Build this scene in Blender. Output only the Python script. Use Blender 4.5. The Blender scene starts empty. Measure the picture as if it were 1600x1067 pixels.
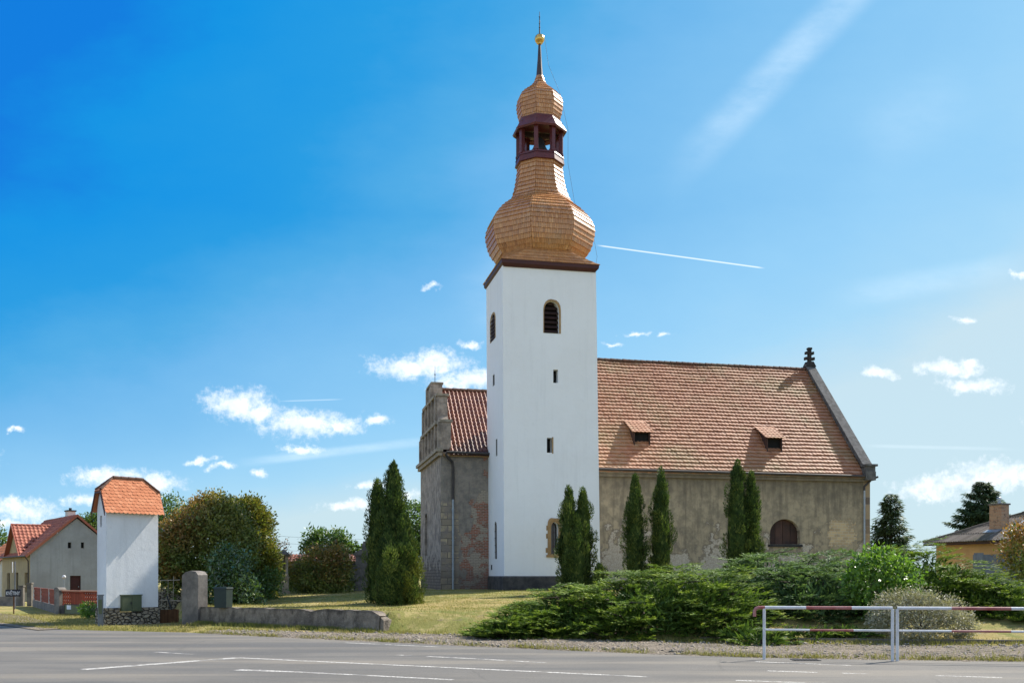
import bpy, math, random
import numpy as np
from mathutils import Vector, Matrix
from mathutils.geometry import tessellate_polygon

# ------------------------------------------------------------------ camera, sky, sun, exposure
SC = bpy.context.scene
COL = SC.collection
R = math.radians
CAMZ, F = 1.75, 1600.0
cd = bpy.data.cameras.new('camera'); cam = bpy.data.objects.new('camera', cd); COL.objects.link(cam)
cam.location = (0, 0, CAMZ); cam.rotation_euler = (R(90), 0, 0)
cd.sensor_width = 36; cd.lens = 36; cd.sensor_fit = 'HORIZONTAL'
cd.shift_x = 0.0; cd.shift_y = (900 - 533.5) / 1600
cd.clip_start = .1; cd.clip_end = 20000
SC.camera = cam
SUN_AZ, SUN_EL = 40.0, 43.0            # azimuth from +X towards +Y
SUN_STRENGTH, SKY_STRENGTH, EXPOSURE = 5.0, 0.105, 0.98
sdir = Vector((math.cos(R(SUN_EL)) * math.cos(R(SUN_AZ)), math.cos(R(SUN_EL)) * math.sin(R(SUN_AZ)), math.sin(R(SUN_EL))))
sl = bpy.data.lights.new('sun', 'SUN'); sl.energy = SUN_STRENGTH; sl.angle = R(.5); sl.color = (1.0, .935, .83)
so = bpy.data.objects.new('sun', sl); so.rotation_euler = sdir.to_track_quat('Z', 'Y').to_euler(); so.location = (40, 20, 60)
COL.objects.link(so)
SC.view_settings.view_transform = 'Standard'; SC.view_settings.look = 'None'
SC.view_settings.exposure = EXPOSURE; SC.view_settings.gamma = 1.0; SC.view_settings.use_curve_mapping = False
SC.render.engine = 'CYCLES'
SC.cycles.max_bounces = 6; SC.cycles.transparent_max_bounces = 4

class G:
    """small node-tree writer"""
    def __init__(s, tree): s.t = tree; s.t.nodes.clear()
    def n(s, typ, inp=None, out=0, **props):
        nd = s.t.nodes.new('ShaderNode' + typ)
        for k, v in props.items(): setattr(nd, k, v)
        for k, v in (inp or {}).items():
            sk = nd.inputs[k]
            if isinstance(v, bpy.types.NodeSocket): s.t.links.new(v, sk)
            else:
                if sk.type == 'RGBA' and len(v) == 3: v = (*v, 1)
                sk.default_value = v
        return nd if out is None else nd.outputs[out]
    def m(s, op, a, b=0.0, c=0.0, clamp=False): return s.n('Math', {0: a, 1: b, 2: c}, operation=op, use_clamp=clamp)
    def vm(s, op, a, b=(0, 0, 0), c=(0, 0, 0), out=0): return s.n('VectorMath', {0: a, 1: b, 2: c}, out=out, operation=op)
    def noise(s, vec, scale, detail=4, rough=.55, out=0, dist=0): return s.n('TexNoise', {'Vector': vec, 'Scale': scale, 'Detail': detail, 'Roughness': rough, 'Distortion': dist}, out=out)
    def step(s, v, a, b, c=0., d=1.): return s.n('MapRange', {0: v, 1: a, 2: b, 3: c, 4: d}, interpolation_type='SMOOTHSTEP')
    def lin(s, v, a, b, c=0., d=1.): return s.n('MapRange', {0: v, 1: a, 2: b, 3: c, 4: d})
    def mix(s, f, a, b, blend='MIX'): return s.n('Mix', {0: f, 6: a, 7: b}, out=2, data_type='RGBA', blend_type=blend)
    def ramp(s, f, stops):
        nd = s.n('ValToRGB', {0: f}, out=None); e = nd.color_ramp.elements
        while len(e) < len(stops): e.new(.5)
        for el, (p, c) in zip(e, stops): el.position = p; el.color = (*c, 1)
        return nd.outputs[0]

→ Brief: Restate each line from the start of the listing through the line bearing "from mathutils.geometry import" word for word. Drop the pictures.

→ Exercise solution:
Build this scene in Blender. Output only the Python script. Use Blender 4.5. The Blender scene starts empty. Measure the picture as if it were 1600x1067 pixels.
import bpy, math, random
import numpy as np
from mathutils import Vector, Matrix
from mathutils.geometry import tessellate_polygon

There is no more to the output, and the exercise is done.